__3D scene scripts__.

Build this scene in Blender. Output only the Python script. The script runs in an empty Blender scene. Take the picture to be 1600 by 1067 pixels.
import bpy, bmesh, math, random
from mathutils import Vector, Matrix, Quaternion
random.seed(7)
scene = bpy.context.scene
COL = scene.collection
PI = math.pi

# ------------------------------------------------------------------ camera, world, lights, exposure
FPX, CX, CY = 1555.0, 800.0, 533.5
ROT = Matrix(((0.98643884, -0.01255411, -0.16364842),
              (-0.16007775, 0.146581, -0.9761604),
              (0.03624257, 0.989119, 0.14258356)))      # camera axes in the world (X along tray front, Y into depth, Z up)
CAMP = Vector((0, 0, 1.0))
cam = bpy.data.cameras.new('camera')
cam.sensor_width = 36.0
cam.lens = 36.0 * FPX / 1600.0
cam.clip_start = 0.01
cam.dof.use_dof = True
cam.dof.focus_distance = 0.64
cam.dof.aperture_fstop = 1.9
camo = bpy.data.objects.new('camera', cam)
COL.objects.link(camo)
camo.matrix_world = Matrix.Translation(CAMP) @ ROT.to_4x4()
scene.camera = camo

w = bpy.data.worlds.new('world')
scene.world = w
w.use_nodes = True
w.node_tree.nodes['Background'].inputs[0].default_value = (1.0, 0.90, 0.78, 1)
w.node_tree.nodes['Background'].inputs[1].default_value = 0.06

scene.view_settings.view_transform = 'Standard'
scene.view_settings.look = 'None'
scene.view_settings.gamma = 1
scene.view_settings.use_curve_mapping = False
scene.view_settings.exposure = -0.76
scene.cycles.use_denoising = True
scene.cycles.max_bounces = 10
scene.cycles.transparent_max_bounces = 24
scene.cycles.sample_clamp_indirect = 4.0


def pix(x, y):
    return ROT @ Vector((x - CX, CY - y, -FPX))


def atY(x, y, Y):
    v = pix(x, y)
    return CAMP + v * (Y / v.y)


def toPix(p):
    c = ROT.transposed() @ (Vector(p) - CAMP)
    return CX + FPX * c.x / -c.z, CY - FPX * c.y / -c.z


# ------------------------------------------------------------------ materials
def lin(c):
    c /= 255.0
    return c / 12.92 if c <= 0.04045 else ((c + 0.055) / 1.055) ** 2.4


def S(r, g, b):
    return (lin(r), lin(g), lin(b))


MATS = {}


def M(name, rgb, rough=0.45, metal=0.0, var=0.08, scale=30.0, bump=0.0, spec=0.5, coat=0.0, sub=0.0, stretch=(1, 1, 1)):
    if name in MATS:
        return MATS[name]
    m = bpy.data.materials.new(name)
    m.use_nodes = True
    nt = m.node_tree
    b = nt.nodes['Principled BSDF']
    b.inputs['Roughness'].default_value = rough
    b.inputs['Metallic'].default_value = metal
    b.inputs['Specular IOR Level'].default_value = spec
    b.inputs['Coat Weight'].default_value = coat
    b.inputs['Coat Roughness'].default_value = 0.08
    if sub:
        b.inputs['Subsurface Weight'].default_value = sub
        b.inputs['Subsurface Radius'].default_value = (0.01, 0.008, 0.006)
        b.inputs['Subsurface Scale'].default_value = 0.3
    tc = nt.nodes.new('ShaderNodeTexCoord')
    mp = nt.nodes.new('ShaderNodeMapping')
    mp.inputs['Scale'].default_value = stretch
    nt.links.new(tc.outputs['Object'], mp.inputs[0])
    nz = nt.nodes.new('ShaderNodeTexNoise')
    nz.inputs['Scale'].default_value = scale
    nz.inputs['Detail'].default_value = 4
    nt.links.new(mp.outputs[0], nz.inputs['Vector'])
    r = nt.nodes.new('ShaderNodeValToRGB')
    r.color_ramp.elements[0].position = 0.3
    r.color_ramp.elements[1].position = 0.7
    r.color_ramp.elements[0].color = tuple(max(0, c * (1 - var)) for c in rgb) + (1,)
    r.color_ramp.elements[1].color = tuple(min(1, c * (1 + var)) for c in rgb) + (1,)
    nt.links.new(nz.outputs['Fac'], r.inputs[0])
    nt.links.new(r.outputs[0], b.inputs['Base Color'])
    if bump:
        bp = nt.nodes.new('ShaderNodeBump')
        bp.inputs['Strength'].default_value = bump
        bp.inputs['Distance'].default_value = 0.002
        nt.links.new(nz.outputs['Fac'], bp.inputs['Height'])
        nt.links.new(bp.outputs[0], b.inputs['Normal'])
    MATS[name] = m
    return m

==

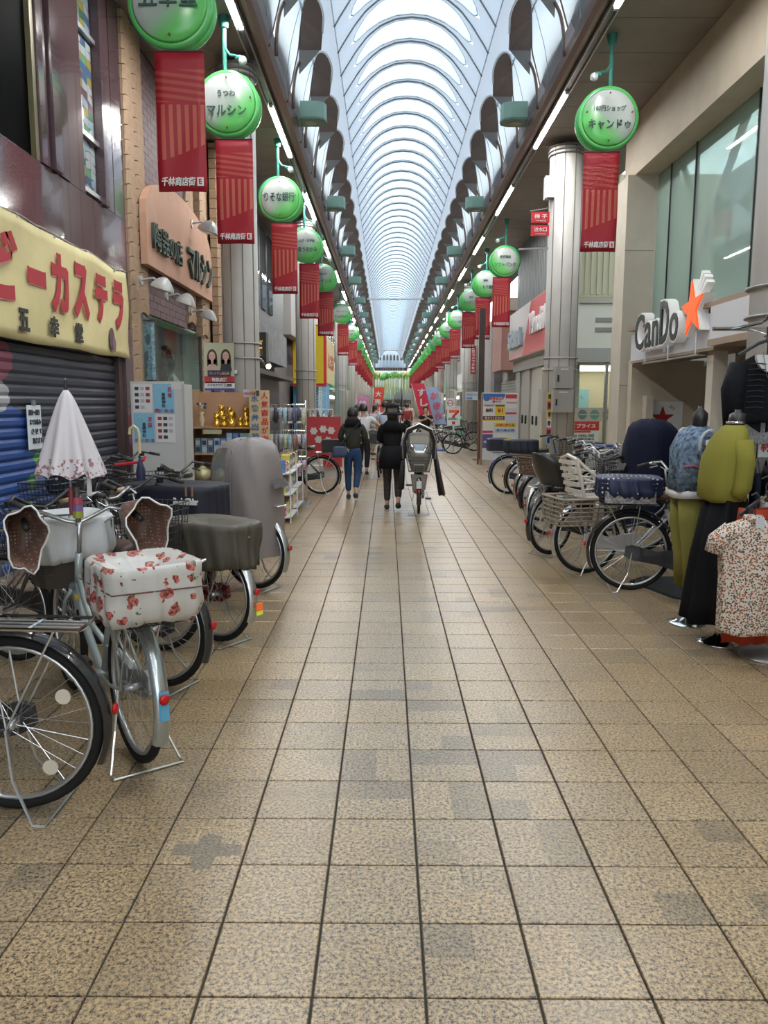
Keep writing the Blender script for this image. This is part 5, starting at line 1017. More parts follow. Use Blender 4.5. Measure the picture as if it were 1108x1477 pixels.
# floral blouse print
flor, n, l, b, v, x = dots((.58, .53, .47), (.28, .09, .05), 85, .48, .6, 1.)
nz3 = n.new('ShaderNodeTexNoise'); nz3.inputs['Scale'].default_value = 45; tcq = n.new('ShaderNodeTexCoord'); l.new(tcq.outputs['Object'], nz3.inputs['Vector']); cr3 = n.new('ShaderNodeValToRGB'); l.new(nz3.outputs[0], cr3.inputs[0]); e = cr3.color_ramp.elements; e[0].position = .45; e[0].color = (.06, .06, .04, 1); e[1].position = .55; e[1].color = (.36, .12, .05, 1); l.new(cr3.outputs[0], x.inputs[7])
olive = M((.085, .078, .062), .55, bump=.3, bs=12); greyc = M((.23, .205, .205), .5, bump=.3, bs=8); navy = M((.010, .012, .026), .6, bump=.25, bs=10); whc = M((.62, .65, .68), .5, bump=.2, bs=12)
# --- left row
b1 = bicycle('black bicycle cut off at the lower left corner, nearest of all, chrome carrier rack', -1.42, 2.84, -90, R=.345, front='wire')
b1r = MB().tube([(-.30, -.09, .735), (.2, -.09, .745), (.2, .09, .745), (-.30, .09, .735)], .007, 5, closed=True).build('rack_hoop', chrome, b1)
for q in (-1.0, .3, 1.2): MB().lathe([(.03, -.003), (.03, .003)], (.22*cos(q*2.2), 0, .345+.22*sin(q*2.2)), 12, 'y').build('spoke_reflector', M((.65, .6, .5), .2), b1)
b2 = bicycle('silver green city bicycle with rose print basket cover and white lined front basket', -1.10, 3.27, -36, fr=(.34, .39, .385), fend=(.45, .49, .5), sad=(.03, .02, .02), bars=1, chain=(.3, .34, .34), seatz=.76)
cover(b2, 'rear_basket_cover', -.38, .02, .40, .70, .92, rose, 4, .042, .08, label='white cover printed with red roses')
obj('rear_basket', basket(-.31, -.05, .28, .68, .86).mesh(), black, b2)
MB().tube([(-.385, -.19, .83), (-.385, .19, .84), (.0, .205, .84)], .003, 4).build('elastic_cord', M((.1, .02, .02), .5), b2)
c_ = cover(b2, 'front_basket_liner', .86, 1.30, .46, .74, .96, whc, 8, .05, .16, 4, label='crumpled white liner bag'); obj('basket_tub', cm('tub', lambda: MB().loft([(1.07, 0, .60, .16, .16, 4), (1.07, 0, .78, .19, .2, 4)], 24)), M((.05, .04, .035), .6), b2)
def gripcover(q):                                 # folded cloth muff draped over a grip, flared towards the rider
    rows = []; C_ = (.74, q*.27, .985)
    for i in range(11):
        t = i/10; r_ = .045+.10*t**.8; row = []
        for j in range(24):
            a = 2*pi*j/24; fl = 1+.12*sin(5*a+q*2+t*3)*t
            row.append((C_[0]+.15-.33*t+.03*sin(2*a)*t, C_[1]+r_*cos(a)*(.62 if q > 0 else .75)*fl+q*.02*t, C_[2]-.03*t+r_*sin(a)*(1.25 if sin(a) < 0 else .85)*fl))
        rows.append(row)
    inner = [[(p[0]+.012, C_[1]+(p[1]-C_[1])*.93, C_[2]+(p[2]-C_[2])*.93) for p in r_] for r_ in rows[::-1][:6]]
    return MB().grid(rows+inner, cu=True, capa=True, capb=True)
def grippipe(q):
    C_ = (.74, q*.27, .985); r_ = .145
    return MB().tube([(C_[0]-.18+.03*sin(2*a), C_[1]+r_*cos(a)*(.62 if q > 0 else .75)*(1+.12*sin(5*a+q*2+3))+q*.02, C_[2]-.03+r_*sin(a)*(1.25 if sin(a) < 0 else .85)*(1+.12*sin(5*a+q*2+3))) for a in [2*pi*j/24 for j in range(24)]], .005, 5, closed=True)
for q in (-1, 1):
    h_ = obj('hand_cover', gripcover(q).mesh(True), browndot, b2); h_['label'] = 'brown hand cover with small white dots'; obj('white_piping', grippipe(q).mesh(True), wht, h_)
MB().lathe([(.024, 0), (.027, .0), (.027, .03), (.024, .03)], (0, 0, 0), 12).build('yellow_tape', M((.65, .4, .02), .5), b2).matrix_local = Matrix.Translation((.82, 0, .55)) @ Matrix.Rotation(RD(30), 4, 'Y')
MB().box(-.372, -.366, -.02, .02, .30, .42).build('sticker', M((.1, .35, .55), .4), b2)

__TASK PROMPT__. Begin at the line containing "Build this scene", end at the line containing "return ROT @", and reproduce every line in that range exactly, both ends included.

__CORRECT RESULT__.
Build this scene in Blender. Output only the Python script. The script runs in an empty Blender scene. Take the picture to be 1600 by 1067 pixels.
import bpy, bmesh, math, random
from mathutils import Vector, Matrix, Quaternion
random.seed(7)
scene = bpy.context.scene
COL = scene.collection
PI = math.pi

# ------------------------------------------------------------------ camera, world, lights, exposure
FPX, CX, CY = 1555.0, 800.0, 533.5
ROT = Matrix(((0.98643884, -0.01255411, -0.16364842),
              (-0.16007775, 0.146581, -0.9761604),
              (0.03624257, 0.989119, 0.14258356)))      # camera axes in the world (X along tray front, Y into depth, Z up)
CAMP = Vector((0, 0, 1.0))
cam = bpy.data.cameras.new('camera')
cam.sensor_width = 36.0
cam.lens = 36.0 * FPX / 1600.0
cam.clip_start = 0.01
cam.dof.use_dof = True
cam.dof.focus_distance = 0.64
cam.dof.aperture_fstop = 1.9
camo = bpy.data.objects.new('camera', cam)
COL.objects.link(camo)
camo.matrix_world = Matrix.Translation(CAMP) @ ROT.to_4x4()
scene.camera = camo

w = bpy.data.worlds.new('world')
scene.world = w
w.use_nodes = True
w.node_tree.nodes['Background'].inputs[0].default_value = (1.0, 0.90, 0.78, 1)
w.node_tree.nodes['Background'].inputs[1].default_value = 0.06

scene.view_settings.view_transform = 'Standard'
scene.view_settings.look = 'None'
scene.view_settings.gamma = 1
scene.view_settings.use_curve_mapping = False
scene.view_settings.exposure = -0.76
scene.cycles.use_denoising = True
scene.cycles.max_bounces = 10
scene.cycles.transparent_max_bounces = 24
scene.cycles.sample_clamp_indirect = 4.0


def pix(x, y):
    return ROT @ Vector((x - CX, CY - y, -FPX))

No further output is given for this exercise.